E mesmo enquanto Israel ostenta seu brutal expansionismo — incluindo assassinato e fome de massa contra a totalidade da população de Gaza —, seus correligionários seguem na ofensiva, ao insistir na tese de “autodefesa” em vez do ápice de décadas de apartheid e colonialismo. Organizações sionistas lançaram uma campanha de propaganda para pôr do avesso a realidade, ao retratar os israelenses — colonos hostis, majoritariamente europeus — não somente como “vítimas”, mas “nativos”, que buscam reaver sua terra “judaica” de supostos “conquistadores” árabes.
Para que essa narrativa chegue a algum lugar, precisam apagar as próprias fundações coloniais do sionismo — a base da opressão implacável contra os palestinos.
A princípio, o movimento sionista e o regime subsequente não hesitaram em caracterizar seus esforços como “colonização”, mesmo ao nomear instituições, como o Truste Colonial Judaico e a Associação de Colonização Judaica da Palestina. Porém, quando os termos se tornaram sinônimo de beligerância e imperialismo, seus ideólogos ativamente buscaram distanciamento.
Da década de 1930 em diante, mudaram a linguagem, ao descartar a palavra enquanto suas ações se tornavam mais e mais agressivas.
O mito do retorno
Embora essa ofensiva ideológica preceda em muito o genocídio em curso, seus proponentes pisaram fundo no acelerador ao justificar as sucessivas chacinas em Gaza.
Em 2024, o Comitê Judaico Americano emitiu um folheto intitulado “Respondendo às falsas alegações sobre Israel”, ao afirmar que a expressão “colonialismo de assentamento” não poderia ser usada para descrever as ações de Israel contra os palestinos. Neste viés, confirmou que o vernáculo “aludiria a uma tentativa de uma força ou potência imperial para substituir uma população nativa da terra, com uma nova sociedade de colonos”.

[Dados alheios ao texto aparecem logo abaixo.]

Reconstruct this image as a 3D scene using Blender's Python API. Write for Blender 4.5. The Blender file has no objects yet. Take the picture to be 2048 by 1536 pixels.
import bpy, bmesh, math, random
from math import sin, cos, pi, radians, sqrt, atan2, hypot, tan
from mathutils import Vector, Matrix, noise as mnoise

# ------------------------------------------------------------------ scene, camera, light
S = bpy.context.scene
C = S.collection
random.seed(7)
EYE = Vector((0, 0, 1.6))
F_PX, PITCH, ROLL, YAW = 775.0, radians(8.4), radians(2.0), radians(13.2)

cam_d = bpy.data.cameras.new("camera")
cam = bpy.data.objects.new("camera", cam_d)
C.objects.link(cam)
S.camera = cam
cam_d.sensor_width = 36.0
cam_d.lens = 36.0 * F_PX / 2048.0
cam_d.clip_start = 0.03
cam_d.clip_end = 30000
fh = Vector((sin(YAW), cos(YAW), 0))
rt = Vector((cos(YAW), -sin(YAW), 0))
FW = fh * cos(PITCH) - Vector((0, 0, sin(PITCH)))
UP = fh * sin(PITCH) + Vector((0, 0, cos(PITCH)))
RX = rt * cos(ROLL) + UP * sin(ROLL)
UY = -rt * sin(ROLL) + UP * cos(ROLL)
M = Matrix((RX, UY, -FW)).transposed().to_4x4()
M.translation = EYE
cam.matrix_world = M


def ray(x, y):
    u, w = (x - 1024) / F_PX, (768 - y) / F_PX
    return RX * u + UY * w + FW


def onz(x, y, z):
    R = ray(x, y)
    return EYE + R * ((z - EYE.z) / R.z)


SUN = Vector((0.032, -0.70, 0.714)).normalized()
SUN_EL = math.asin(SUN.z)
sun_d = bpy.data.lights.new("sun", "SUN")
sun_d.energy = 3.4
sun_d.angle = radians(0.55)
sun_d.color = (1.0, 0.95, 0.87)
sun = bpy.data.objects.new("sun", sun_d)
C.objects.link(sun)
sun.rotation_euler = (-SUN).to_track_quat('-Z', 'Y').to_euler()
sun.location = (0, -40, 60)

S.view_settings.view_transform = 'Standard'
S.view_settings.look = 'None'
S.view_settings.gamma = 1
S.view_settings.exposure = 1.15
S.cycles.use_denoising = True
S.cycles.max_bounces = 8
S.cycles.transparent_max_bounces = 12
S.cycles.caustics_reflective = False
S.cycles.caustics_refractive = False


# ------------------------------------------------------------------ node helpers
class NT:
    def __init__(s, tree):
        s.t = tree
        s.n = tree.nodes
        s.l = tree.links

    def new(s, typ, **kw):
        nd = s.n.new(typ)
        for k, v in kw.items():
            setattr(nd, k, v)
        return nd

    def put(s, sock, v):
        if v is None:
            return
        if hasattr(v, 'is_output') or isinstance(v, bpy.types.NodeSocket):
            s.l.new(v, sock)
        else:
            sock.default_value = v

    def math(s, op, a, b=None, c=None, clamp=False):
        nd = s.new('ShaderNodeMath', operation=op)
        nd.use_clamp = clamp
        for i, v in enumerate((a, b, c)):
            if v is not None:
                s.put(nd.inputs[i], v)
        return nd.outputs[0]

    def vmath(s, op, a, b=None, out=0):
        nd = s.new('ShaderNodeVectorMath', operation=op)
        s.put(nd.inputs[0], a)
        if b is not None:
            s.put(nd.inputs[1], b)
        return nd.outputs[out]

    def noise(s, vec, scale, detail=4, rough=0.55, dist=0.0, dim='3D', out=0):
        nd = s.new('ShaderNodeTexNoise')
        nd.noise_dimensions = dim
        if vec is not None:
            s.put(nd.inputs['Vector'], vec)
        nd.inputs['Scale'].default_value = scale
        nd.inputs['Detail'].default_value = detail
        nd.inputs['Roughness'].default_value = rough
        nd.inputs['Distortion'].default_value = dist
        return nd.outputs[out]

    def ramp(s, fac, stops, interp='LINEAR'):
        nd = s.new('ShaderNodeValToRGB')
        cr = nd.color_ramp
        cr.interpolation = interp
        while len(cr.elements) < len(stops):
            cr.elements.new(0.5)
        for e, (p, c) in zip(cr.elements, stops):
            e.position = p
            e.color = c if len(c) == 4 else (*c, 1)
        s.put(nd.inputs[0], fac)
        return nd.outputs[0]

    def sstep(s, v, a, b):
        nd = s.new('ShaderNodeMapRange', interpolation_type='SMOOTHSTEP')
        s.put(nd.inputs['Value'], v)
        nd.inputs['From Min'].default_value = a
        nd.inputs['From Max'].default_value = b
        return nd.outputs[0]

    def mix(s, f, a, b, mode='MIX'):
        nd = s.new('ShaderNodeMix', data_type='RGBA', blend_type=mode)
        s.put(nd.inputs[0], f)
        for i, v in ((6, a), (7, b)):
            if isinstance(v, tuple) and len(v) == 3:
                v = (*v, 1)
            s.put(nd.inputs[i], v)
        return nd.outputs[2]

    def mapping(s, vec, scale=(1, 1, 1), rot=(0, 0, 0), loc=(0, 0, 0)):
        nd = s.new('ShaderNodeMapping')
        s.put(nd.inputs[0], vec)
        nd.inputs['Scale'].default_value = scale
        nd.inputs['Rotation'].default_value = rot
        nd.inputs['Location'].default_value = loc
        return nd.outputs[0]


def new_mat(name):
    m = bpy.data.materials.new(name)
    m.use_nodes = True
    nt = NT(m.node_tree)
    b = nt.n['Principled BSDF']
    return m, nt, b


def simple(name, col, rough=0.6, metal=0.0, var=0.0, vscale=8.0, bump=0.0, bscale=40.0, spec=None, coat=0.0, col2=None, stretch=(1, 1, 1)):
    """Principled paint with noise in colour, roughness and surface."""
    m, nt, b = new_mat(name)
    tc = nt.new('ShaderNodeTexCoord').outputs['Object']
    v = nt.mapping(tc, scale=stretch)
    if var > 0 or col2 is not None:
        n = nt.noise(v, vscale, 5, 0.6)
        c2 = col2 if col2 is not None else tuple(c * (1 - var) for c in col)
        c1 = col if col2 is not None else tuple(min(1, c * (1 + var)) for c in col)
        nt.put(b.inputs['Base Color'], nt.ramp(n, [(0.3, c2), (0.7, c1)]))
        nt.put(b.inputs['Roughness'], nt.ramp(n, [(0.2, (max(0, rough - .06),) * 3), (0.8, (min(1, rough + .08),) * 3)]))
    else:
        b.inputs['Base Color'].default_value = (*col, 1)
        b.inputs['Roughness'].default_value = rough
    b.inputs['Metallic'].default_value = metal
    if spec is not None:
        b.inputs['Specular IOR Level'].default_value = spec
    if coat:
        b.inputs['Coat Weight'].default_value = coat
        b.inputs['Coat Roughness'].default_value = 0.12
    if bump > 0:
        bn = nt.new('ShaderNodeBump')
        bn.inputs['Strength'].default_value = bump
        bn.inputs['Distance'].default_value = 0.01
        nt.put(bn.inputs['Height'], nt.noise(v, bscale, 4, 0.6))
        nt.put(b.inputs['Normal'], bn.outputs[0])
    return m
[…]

“Não pode descrever, no entanto, uma realidade na qual um grupo nacional [sic], agindo em seu próprio interesse, em vez de um poder externo, retorne [sic] a sua terra para conquistar sua autodeterminação enquanto, simultaneamente, apoia [sic] o estabelecimento de um Estado-nação para um outro grupo nacional”, acrescentou.
Deixe-nos examinar brevemente dois pontos.
Os projetos coloniais da Europa muita vezes evocaram uma noção de “retorno”. Franceses alegavam “retornar” a terras do Império Romano, de quem se consideravam herdeiros, ao ocuparem a Argélia e rotular os árabe-argelinos como supostos conquistadores. Italianos disseram o mesmo sobre a Líbia.
Mesmo nazistas alemães justificaram seus avanços contra a Rússia e o leste da Europa como “retorno”. Adolf Hitler era explícito neste ponto: “Meus objetivos não são desmedidos. Essas são áreas em que alemães já estiveram assentados. O povo alemão está crescendo nesses territórios”. O mesmo bradava sobre terras do antigo Sacro-Império Romano-Germânico, ou Primeiro Reich, desde a Polônia a Ucrânia, Rússia, Bielorrússia, Balcãs e outros.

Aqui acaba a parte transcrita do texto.